Insights·2026-06-23

Is AI Scissors That Cut Headcount, or Armor That Makes People Stronger?

The question I hear most in corporate training is, 'So adopting AI means cutting people, right?' I see it the exact opposite way: AI is not scissors that reduce headcount but armor that makes the same people stronger, and an organization that arms 400 people beats one that cuts down to 100. Cutting ends with a one-time saving, while arming compounds.

Scissors or Armor — the Most Common Misconception

Whenever I stand in front of a corporate training room, the first question is almost always the same: 'Bringing in AI means you'll cut people in the end, right?' I see it the exact opposite way. AI is not scissors that cut headcount away — it is armor that makes the same people stronger. So the question I ask changes too: not how many people to keep, but how strongly we can arm the people already here.

Why 400 Armed People Beat 100 Who Are Left

Let me put it in numbers. Pit an organization that has armed 400 people with AI against one that handles the same work with 100 after cutting, and I bet on the former. Cutting is subtraction that ends with a single cost saving.

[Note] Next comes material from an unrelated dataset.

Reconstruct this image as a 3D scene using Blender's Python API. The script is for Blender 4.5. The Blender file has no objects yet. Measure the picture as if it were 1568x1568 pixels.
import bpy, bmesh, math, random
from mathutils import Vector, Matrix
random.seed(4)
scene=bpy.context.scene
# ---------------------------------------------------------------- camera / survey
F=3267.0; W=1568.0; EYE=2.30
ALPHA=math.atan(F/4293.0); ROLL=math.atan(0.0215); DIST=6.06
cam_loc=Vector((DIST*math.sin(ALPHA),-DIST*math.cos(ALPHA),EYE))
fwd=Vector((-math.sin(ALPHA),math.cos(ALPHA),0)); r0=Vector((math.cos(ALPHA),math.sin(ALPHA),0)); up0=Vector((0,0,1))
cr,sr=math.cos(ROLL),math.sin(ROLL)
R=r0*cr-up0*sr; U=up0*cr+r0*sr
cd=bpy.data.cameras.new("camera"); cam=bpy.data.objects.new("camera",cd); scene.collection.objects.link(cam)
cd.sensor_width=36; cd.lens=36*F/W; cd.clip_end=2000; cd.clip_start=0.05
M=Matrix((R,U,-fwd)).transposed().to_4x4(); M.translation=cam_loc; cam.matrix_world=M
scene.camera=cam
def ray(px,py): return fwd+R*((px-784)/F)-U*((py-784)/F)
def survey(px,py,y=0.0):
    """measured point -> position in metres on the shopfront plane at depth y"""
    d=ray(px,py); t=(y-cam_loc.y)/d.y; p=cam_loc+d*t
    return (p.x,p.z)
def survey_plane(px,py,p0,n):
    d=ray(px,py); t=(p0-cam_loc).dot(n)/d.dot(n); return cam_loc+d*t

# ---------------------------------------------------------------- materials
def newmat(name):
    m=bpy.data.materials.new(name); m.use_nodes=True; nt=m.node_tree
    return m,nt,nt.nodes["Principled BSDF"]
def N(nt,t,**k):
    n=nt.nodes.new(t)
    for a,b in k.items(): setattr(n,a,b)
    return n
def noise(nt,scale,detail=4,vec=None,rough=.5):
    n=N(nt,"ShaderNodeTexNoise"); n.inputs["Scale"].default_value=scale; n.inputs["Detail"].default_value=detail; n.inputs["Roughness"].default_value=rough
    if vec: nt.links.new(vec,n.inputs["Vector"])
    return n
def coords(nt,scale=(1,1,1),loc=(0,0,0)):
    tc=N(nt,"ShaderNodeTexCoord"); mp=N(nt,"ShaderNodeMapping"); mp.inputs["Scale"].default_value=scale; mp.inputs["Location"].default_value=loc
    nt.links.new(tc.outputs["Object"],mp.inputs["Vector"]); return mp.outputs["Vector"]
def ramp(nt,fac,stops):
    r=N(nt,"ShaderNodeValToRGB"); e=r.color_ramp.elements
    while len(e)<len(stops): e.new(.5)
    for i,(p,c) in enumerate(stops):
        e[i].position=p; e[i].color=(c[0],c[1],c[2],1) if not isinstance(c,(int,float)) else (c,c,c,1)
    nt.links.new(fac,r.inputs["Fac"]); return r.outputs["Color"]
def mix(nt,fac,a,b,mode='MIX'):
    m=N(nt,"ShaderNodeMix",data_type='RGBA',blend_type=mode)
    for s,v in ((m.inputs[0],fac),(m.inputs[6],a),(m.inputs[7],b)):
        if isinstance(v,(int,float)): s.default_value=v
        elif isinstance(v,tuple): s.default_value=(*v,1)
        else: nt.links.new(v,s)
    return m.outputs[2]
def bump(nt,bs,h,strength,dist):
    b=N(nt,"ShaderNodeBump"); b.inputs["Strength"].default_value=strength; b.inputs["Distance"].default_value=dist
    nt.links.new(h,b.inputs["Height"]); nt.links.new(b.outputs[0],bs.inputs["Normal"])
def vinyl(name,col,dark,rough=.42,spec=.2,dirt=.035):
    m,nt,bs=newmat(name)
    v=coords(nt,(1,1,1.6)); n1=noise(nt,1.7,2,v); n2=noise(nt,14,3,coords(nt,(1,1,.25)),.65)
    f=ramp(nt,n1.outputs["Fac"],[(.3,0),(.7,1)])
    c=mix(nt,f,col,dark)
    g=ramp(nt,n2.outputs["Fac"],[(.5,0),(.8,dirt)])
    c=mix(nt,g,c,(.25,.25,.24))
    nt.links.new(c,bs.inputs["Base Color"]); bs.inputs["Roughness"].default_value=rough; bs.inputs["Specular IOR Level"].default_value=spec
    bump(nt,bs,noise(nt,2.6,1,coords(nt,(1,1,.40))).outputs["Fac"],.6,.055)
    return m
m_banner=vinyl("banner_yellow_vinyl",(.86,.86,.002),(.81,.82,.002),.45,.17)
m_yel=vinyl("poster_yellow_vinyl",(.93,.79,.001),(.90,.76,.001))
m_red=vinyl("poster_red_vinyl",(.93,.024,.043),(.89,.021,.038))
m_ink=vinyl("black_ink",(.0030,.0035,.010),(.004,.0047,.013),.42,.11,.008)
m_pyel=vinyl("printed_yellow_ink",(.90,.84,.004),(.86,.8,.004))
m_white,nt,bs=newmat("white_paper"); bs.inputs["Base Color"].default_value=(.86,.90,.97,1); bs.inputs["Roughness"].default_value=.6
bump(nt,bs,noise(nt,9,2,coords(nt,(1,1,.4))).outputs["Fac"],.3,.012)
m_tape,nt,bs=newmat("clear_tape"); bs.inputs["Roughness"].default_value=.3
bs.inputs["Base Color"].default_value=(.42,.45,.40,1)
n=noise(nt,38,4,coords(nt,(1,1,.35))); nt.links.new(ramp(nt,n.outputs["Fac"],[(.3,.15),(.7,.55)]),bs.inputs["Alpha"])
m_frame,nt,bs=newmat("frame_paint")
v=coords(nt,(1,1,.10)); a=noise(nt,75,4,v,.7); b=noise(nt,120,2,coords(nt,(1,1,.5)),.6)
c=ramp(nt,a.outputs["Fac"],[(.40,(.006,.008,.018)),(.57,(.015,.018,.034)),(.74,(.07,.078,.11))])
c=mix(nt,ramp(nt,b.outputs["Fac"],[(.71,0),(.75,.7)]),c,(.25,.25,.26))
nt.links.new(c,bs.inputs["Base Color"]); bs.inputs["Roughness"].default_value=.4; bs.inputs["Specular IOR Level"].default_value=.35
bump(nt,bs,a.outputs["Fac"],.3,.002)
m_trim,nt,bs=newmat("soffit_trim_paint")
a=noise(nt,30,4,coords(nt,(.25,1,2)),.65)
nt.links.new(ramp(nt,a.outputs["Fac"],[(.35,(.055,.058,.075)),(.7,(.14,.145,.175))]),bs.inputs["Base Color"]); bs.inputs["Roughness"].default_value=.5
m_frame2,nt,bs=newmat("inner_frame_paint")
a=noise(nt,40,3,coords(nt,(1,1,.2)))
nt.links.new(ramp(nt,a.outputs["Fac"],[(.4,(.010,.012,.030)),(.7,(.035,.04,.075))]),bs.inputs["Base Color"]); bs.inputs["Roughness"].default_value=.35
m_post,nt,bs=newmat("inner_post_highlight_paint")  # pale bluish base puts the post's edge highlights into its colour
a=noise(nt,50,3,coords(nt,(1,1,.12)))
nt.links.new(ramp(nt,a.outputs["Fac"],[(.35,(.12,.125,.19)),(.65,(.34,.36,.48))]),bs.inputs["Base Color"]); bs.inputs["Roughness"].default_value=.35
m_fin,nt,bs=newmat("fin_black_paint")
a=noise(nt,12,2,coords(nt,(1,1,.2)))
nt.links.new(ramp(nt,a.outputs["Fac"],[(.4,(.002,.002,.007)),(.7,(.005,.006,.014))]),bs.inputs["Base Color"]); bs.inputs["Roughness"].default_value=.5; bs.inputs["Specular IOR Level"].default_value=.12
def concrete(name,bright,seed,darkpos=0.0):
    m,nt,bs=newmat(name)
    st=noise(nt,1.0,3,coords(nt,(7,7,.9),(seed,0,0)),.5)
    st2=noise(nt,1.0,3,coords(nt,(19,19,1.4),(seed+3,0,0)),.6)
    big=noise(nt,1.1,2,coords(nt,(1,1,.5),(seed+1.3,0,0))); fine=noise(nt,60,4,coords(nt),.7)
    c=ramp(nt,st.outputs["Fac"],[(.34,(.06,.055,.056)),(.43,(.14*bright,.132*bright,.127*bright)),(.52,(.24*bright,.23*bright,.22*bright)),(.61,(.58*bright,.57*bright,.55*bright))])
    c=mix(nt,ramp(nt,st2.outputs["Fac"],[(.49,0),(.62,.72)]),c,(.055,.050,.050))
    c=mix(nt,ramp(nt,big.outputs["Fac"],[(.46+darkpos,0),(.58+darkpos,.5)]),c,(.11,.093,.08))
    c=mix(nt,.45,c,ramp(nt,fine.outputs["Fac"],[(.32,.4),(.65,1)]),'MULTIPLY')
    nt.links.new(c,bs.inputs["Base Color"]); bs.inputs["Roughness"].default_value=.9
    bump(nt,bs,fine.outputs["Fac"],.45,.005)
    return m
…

Arming, by contrast, compounds. Each of those 400 armed people does more work, faster, at higher quality, and reinvests the time they win back into new attempts.

The organization that cut once stops at that point, while the armed organization widens the gap as time goes on. That is why the side that wins in the end is not the one that saved on labor cost, but the one that made its people stronger. This is why I recommend arming, not cutting.

Why My Consulting Doesn't End at Delivering a System

Because of this view, my AX consulting doesn't end by building a system and handing it over. I run Vibe Coding training alongside it, so employees can carry the work forward on their own — sitting in the same seats, looking at the same screen. Leaving only a tool behind, versus leaving behind people who can fix and extend that tool themselves, turns into completely different outcomes a few months later.

And what has to be shaped before any tool is mindset: whether you see AI as a threat to your job, or as a weapon in your own hand. Once that shifts, the same tool produces a different result. Being armed begins not the moment software is installed, but the moment a person accepts AI as their own weapon.